P.S. - If you want to remember to read the rest of this series, but are busy and prone to forget (like me), why don't you subscribe to the RSS feed or get updates by e-mail?

Monday, October 26, 2009

Detroit Needs Teach For America

I'm considering applying for Teach for America after I graduate, so I have been doing a decent amount of research on the program, and the other day I discovered a troubling story.

The Backstory

In 2001, Teach for America came to Detroit. Student enrollment dropped, and teacher layoffs became necessary. Naturally, some argue, the newest teachers with the least seniority were the first in line to get the axe. In 2004, Detroit's 34 Teach for America teachers left.

Detroit Schools' Decline

It's apparent to anyone following the situation that Detroit schools have been on a steady decline for a very long time. Want visual proof? Check out this info-graphic from the Wall Street Journal, depicting the 50% drop in enrollments over the past decade.

It's not a pretty picture.

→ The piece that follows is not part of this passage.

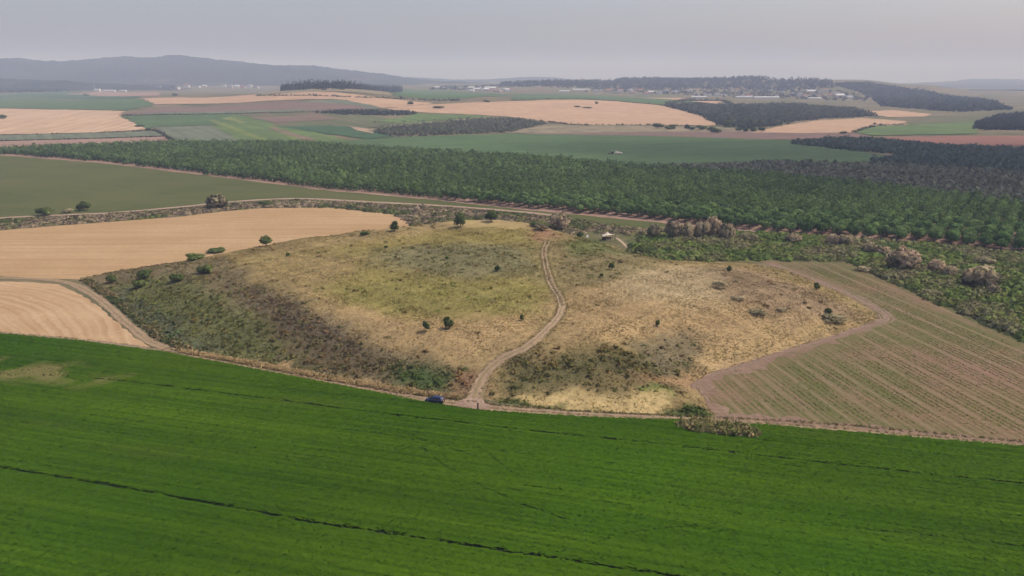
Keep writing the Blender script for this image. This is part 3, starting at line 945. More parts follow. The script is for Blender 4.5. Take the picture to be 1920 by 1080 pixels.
Nn = np.stack([0.13 * rg.normal(size=len(P)), 0.13 * rg.normal(size=len(P)), np.ones(len(P))], -1)
Nn /= np.linalg.norm(Nn, axis=1)[:, None]
V, F = card_geo(P + np.stack([np.zeros(len(P)), np.zeros(len(P)), hz], -1), Nn, np.full(len(P), 0.60), rg)
cr = link('crop', mesh_np('crop', V, F, np.repeat(c * (1 + 0.05 * rg.normal(size=(len(P), 1))), 4, 0).clip(0.002, 0.9)), M_CROP)
tag(cr, kind='stuff')

# ------------------------------------------------------------------ seedling rows in the field on the right
rg = np.random.default_rng(34)
SEED_W = np.array([flat(*p) for p in SEED_PX])
ca, sa = math.cos(ROW_ANG), math.sin(ROW_ANG)
uu = np.arange(-420, 420, 0.42)
vv = np.arange(-420, 420, 1.35)
A, B = np.meshgrid(uu, vv)
RI = np.repeat(np.arange(len(vv)), len(uu))
A = A.ravel() + rg.normal(size=A.size) * 0.15
B = B.ravel() + rg.normal(size=B.size) * 0.10
X = A * ca - B * sa
Y = A * sa + B * ca
k = (Y > 120) & (Y < 330) & (X < 0.75 * Y + 12) & (X > 10)
X, Y, RI = X[k], Y[k], RI[k]
sg = signed(X, Y, SEED_W)
dens = np.clip(0.62 + 0.5 * hnoise(X, Y, 13, 3) + 0.25 * hnoise(X, Y, 4, 9), 0.08, 1.0)
gap = (RI % 5 == 0)
dens = dens * np.clip(0.25 + (X - flat(1330, 740)[0]) / 45, 0.2, 1)
dens = np.where(gap, 0.06, dens) * np.clip((sg - 3.5) / 5, 0, 1)
hl = inside(X, Y, GP(HEAD1)) | inside(X, Y, GP(HEAD2))
k = rg.uniform(size=len(X)) < dens * np.where(hl, 0.15, 1.0)
X, Y = X[k], Y[k]
c = np.array((0.135, 0.168, 0.042)) * (1 + 0.25 * hnoise(X, Y, 9, 2))[:, None]
br = np.exp(-((X - flat(1872, 778)[0]) ** 2 + (Y - flat(1872, 778)[1]) ** 2) / 40)[:, None]
c = c * (1 - br) + np.array((0.10, 0.22, 0.03)) * br
hh = 0.20 + 0.10 * rg.uniform(size=len(X))
print('seedlings', len(X))
blades('seedlings', np.column_stack([X, Y, np.full(len(X), 0.06)]), hh * 0.7, np.full(len(X), 0.40), c, 3, M_GRASS, rg, 1.6)

# ------------------------------------------------------------------ tree builders
def crown_mesh(name, rg, rx, rz, z0, lobes, cards, leaf, col, lobe_r=0.5, plume=False, core=True, mixc_=None):
    """an uneven crown: leaf cards on the skin of several lobes, plus dense inner lobes"""
    Vs, Fs, Cs = [], [], []
    nb = 0
    L = []
    for i in range(lobes):
        ph = 2.4 * i + rg.uniform(-0.4, 0.4)
        ct = rg.uniform(-0.55, 0.95)
        st = math.sqrt(max(0, 1 - ct * ct))
        f = rg.uniform(0.45, 0.72)
        c = np.array((math.cos(ph) * st * rx * f, math.sin(ph) * st * rx * f, z0 + rz + ct * rz * f))
        L.append((c, lobe_r * rg.uniform(0.75, 1.2) * rx))
    L.append((np.array((0, 0, z0 + rz)), 0.62 * rx))
    per = max(4, cards // len(L))
    for c, r in L:
        n = per
        D = rg.normal(size=(n, 3))
        D /= np.linalg.norm(D, axis=1)[:, None]
        sq = np.array((1, 1, min(1.0, rz / rx) if not plume else 1.25))
        P = c + D * sq * (r * rg.uniform(0.78, 1.08, n))[:, None]
        P[:, 2] = np.maximum(P[:, 2], z0 * 0.6 + 0.02 * rz)
        Nn = D + 0.45 * rg.normal(size=(n, 3))
        if plume:
            Nn[:, 2] *= 0.35
        Nn /= np.linalg.norm(Nn, axis=1)[:, None]
        V, F = card_geo(P, Nn, np.full(n, leaf), rg, 1.6 if plume else 1.0)
        tone = 1 + 0.12 * rg.normal()
        base = np.array(mixc_ if (mixc_ is not None and rg.uniform() < 0.14) else col)
        C = base * tone * (1 + 0.14 * rg.normal(size=(n, 1)))
        if mixc_ is not None:
            k = rg.uniform(size=n) < 0.08
            C[k] = np.array(mixc_)
        Vs.append(V); Fs.append(F + nb); Cs.append(np.repeat(C, 4, 0)); nb += len(V)
        if core:
            m = 14
            D = rg.normal(size=(m, 3))
            D /= np.linalg.norm(D, axis=1)[:, None]
            P = c + D * sq * r * 0.55
            P[:, 2] = np.maximum(P[:, 2], z0 * 0.6 + 0.02 * rz)
            V, F = card_geo(P, D, np.full(m, r * 0.8), rg)
            Vs.append(V); Fs.append(F + nb); Cs.append(np.tile(np.array(col) * 0.95, (len(V), 1))); nb += len(V)
    V = np.vstack(Vs)
    c0 = np.array((0, 0, z0 + rz * 0.7))
    ND = np.zeros_like(V)
    best = np.full(len(V), 1e9)
    for c, r in L:
        d = np.linalg.norm(V - c, axis=1) / r
        k = np.abs(d - 1) < best
        best[k] = np.abs(d - 1)[k]
        ND[k] = ((V - c) / r)[k]
    ND = 0.5 * ND + 0.4 * (V - c0) / rx + np.array((0, 0, 0.35))
    ND /= np.linalg.norm(ND, axis=1)[:, None] + 1e-9
    return mesh_np(name, V, np.vstack(Fs), np.vstack(Cs).clip(0.004, 0.9), nrm=ND)

def trunk_mesh(name, h, r, limbs, spread, rg):
    m = MB_()
    m.tube([(0, 0, -0.3), (0.03 * h, 0, h * 0.45), (0, 0.03 * h, h)], [r * 1.35, r, r * 0.75], 7)
    for i in range(limbs):
        a = 2 * math.pi * i / limbs + rg.uniform(-0.3, 0.3)
        m.tube([(0, 0.02 * h, h * 0.85), (math.cos(a) * spread * 0.5, math.sin(a) * spread * 0.5, h * 1.35), (math.cos(a) * spread, math.sin(a) * spread, h * 1.9)], [r * 0.6, r * 0.42, r * 0.2], 5)
    return mesh_py(name, m.V, m.F)

class Kind:
    def __init__(self, crowns, trunks, leaf=M_LEAF):
        self.c, self.t, self.i, self.leaf = crowns, trunks, 0, leaf
        for c in crowns:
            if not c.materials: c.materials.append(leaf)
        for t in trunks:
            if not t.materials: t.materials.append(M_BARK)
    def place(self, name, loc, s, sz, rz, label, cat, group=None):
        root = empty(name, loc, rz, (s, s, sz))
        tag(root, label, cat, group)
        k = self.i
        self.i += 1
        link('trunk', self.t[k % len(self.t)], None, root)
        link('crown', self.c[k % len(self.c)], None, root)
        return root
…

But that's just the enrollment. The poor student performance is even more shocking. The school district reports that 58% of it's students graduate, but the real numbers are probably much lower. A study by the Alliance for Excellent Education estimates that less than 25% graduate.

Teach For America's Impact

You can measure the impact of Teach for America quantitatively. A study by the Urban Institute shows "The impact on student achievement of having a Teach For America corps member was at least twice that of having a teacher with three or more years of experience relative to a new teacher. A 2009 follow-up, employing a larger sample of corps members and additional comparison groups, corroborated the initial findings."

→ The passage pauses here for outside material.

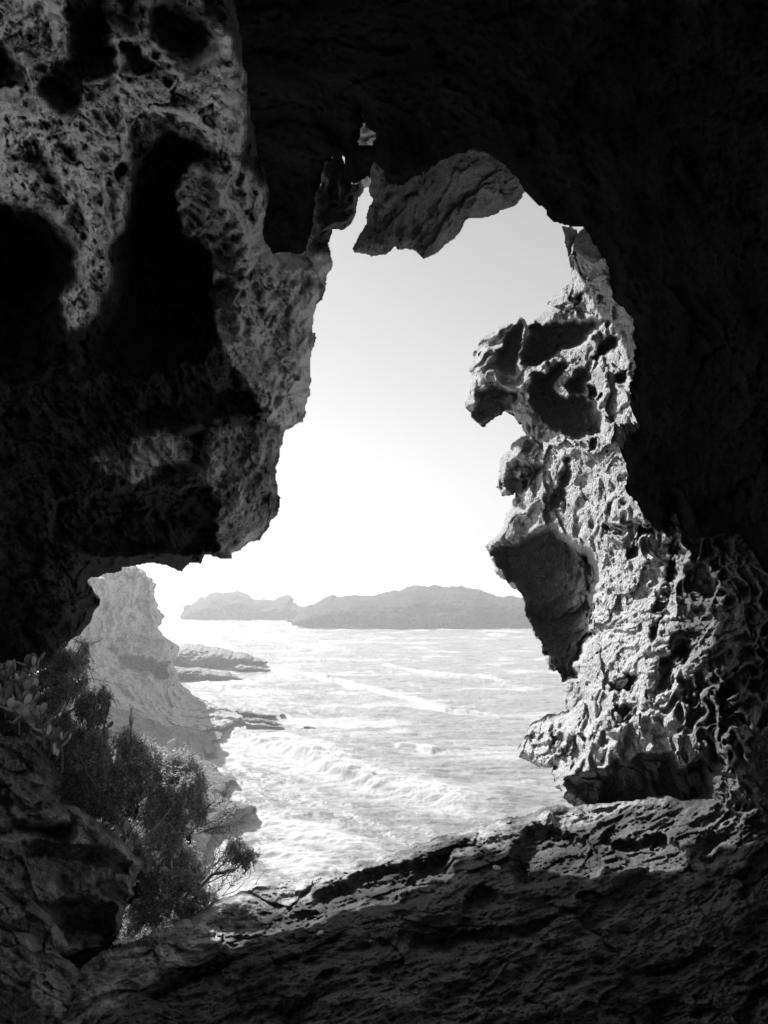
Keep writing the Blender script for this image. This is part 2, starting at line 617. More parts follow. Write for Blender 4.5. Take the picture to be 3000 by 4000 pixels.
def rel_sill(p, u, v, pt):
    """chunky broken rock, its beds running along the sill"""
    p = spread_out(p, 4.0, .55)
    z = p[:, 2] - CAM_Z
    a = math.radians(22)
    al = p[:, 0] * math.cos(a) + z * math.sin(a)
    ac = -p[:, 0] * math.sin(a) + z * math.cos(a)
    w = np.stack([fbm(p * 1.5, 3, 61), fbm(p * 1.5, 3, 62), fbm(p * 1.5, 3, 63)], 1)
    q = np.stack([al * .6, p[:, 1] * .6, ac * 1.35], 1)
    h = 0.16 * fbm(p * 1.0, 4, 1, .5)
    h += 0.20 * blocks(q * 2.2 + .35 * w, 5)
    h += 0.09 * blocks(q * 5.5 + .6 * w, 6)
    h += 0.035 * blocks(q * 14.0 + .8 * w, 7)
    h += 0.10 * ridged(q * 2.2 + .3 * w, 5, 25, 0.62)
    h += 0.08 * fbm(q * 6, 5, 29, .7)
    d1, d2 = worley(q * 9 + .6 * w, 8)
    h -= 0.06 * sstep(.42, .2, d1) * sstep(-.3, .3, fbm(p * 2.6, 2, 49))
    return h

def mk_rel_far(s, amp):
    def f(p, u, v, pt):
        q = p * np.array([1, 1, 1.8]) * s
        return amp * (0.9 * fbm(q, 4, 3) + 1.1 * ridged(q * 2.3, 5, 7, 0.65) + .5 * ridged(q * 7 + .3, 3, 9, .6))
    return f

# ------------------------------------------------------------------ the cave
# left wall ----------------------------------------------------------
edge_left = R2([(218, 770), (228, 810), (238, 850), (233, 895), (215, 915), (210, 960), (200, 1000), (190, 1035),
                (165, 1055), (155, 1090), (152, 1130), (143, 1180), (158, 1183), (155, 1240), (140, 1290), (135, 1330),
                (140, 1400), (135, 1475), (120, 1500), (115, 1560), (100, 1600), (60, 1620), (20, 1640)]) + \
    R5([(1425, 620), (1415, 680), (1395, 730), (1378, 800), (1375, 850), (1385, 910), (1400, 950), (1398, 985),
        (1388, 1030), (1345, 1075), (1345, 1100), (1310, 1140), (1300, 1165), (1250, 1172), (1200, 1220), (1160, 1228),
        (1162, 1260), (1100, 1262), (1060, 1245), (1025, 1235), (1005, 1280), (975, 1275), (960, 1270), (945, 1285),
        (910, 1325), (880, 1315), (830, 1290), (790, 1282), (740, 1280), (680, 1290), (610, 1298), (605, 1320),
        (570, 1330), (520, 1333), (455, 1350), (435, 1370), (432, 1400), (445, 1430), (460, 1440), (470, 1470),
        (500, 1482)]) + \
    R6([(545, 355), (520, 385), (500, 430), (470, 480), (440, 520), (400, 545), (360, 590), (340, 620), (330, 650),
        (290, 680), (250, 705), (200, 720), (120, 760), (0, 840)])
poly_left = [(-900, -800), (480, -800), (500, -20), (511, 26), (524, 110), (537, 195), (548, 270), (559, 338), (581, 403),
             (575, 460), (572, 520), (590, 548), (625, 545), (655, 545), (690, 520)] + edge_left + [(-900, 1500)]
ctrl_left = [(-900, -800, 2.1), (480, -800, 2.3), (-900, 300, 2.1), (-900, 1500, 2.1), (-300, 300, 2.6),
             (0, 0, 3.1), (120, 60, 2.85), (120, 180, 2.9), (0, 200, 3.3), (230, 60, 3.9), (300, 0, 3.6), (300, 130, 3.45),
             (350, 60, 3.8), (470, 30, 3.5), (480, 130, 3.5), (525, 200, 4.0), (430, 90, 4.3),
             (0, 320, 2.75), (100, 300, 2.7), (150, 400, 2.6), (230, 300, 2.85), (268, 420, 3.0), (200, 520, 2.75), (220, 620, 2.95), (180, 720, 3.2), (60, 420, 2.75),
             (370, 230, 3.35), (440, 270, 3.2), (500, 240, 3.4), (540, 300, 4.0), (420, 330, 3.3),
             (0, 600, 3.9), (100, 560, 3.8), (60, 480, 3.3), (430, 420, 3.5), (470, 500, 3.7), (400, 560, 4.3), (540, 430, 4.1), (560, 520, 4.4),
             (320, 500, 4.4), (320, 650, 4.5),
             (0, 900, 3.6), (250, 850, 4.0), (420, 740, 4.6), (500, 640, 4.5), (500, 800, 4.9), (540, 900, 5.3), (620, 620, 5.3), (690, 560, 6.2), (660, 850, 6.0), (600, 760, 5.3),
             (0, 1200, 3.5), (250, 1000, 3.8), (250, 1150, 4.3), (350, 960, 4.1), (480, 1000, 4.8), (480, 1100, 5.1), (590, 1050, 5.8), (500, 1190, 5.7), (300, 1220, 4.7),
             (180, 1300, 4.2), (0, 1400, 4.2), (0, 1500, 4.5), (100, 1450, 4.5)]
pits_left = [
    (R1([(640, 880), (700, 830), (780, 690), (850, 650), (900, 690), (960, 720), (1040, 760), (950, 810), (900, 880),
         (870, 960), (880, 1080), (930, 1180), (1000, 1190), (1060, 1270), (1050, 1400), (1060, 1500), (1080, 1659),
         (1020, 1800), (700, 1900), (400, 1850), (380, 1700), (430, 1640), (480, 1580), (540, 1420), (540, 1300),
         (530, 1220), (600, 1160), (625, 1100), (630, 950)]), 0.9, 40),
    (R1([(-100, 990), (0, 1010), (100, 1070), (180, 1050), (280, 1130), (380, 1250), (380, 1400), (300, 1480), (340, 1640),
         (390, 1800), (200, 1900), (-100, 1900)]), 0.7, 45),
    (R1([(-60, 180), (0, 200), (60, 250), (130, 330), (165, 420), (170, 480), (120, 440), (0, 440), (-60, 430)]), 0.5, 24),
    (R1([(300, 60), (340, 30), (500, 40), (520, 120), (560, 160), (500, 200), (590, 260), (570, 330), (580, 370), (410, 410),
         (400, 480), (380, 560), (300, 580), (250, 530), (190, 480), (190, 400), (230, 380), (290, 370), (335, 290),
         (330, 210), (330, 120)]), 0.5, 28),
    (R1([(600, 200), (700, 260), (780, 320), (740, 370), (640, 420), (600, 400)]), 0.4, 22),
    (R1([(740, 50), (830, 30), (900, 70), (1000, 130), (1010, 200), (960, 270), (850, 260), (790, 240), (740, 150)]), 0.4, 26),
    (R1([(810, 380), (880, 380), (890, 440), (840, 450)]), 0.15, 12),
    (R1([(1200, 800), (1290, 790), (1300, 900), (1270, 1100), (1180, 1100), (1120, 960), (1160, 880)]), 0.2, 20),
    (R5([(780, 900), (1050, 890), (1090, 1010), (1080, 1110), (1100, 1200), (900, 1230), (500, 1240), (250, 1150), (300, 960)]), 0.6, 60),
    (R5([(640, 560), (900, 480), (1000, 420), (1240, 420), (1300, 520), (1120, 550), (900, 600), (700, 620)]), 0.35, 30),
]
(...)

However convincing these numbers may be, I think the most compelling evidence for TFA's impact is anecdotal. After Detroit kicked them out, the parent of a student in a TFA teacher's classroom had this to say:

Patrice Mosley, whose daughter Precious is in Gall's class, said losing Gall could make her rethink whether to look for a new school for her son. "He's a creative teacher, a caring teacher," Mosley said. "For this school to lose him is horrible."
If a parent considers switching schools after a teacher leaves, you can bet that is one amazing teacher.

Why Teach for America's Critics are Wrong

The most common objection to Teach for America's strategy is that they recruit people who just use it as a stepping stone to other career goals.

The first thing to remember is that TFA teachers have proven success, so this gripe is essentially a personal one. It doesn't say anything about the quality of instruction these teachers give to their students.

Why does it matter if TFA teachers leave after two years? If they are good teachers, it shouldn't matter to us whether or not they stay. The point is to bring idealistic young people into struggling schools so they can inspire a sense of hope and ambition in the students who probably haven't had many people encourage them to believe in themselves. The only real education is a self-education. You have to be inspired to want to achieve and believe in your abilities to actively pursue a self-education. Some are lucky to be born into people who encourage them to believe in themselves. A rare few find it themselves even in discouraging environments. Most are capable of it if they are inspired by someone.

This is the single most important task of an educator. Learning isn't a transaction where the teacher implants knowledge into the student's heads. The students have to want it. The task of the educator is to make the students want to learn. Without that, they are just wasting their time.

I can understand why teachers would be offended by young hot-shots coming in, "taking" their jobs, and then skipping town for greener pastures. It would have been a tough decision for Detroit Public Schools to lay off veterans and keep the rookies. But, as Crain's Detroit reports, that tough decision has been made by every other major school district, even those with strong union influence.

I hope Mayor Bing, Robert Bobb, and other leaders in Detroit will do everything they can to bring Teach for America back to their fallen city.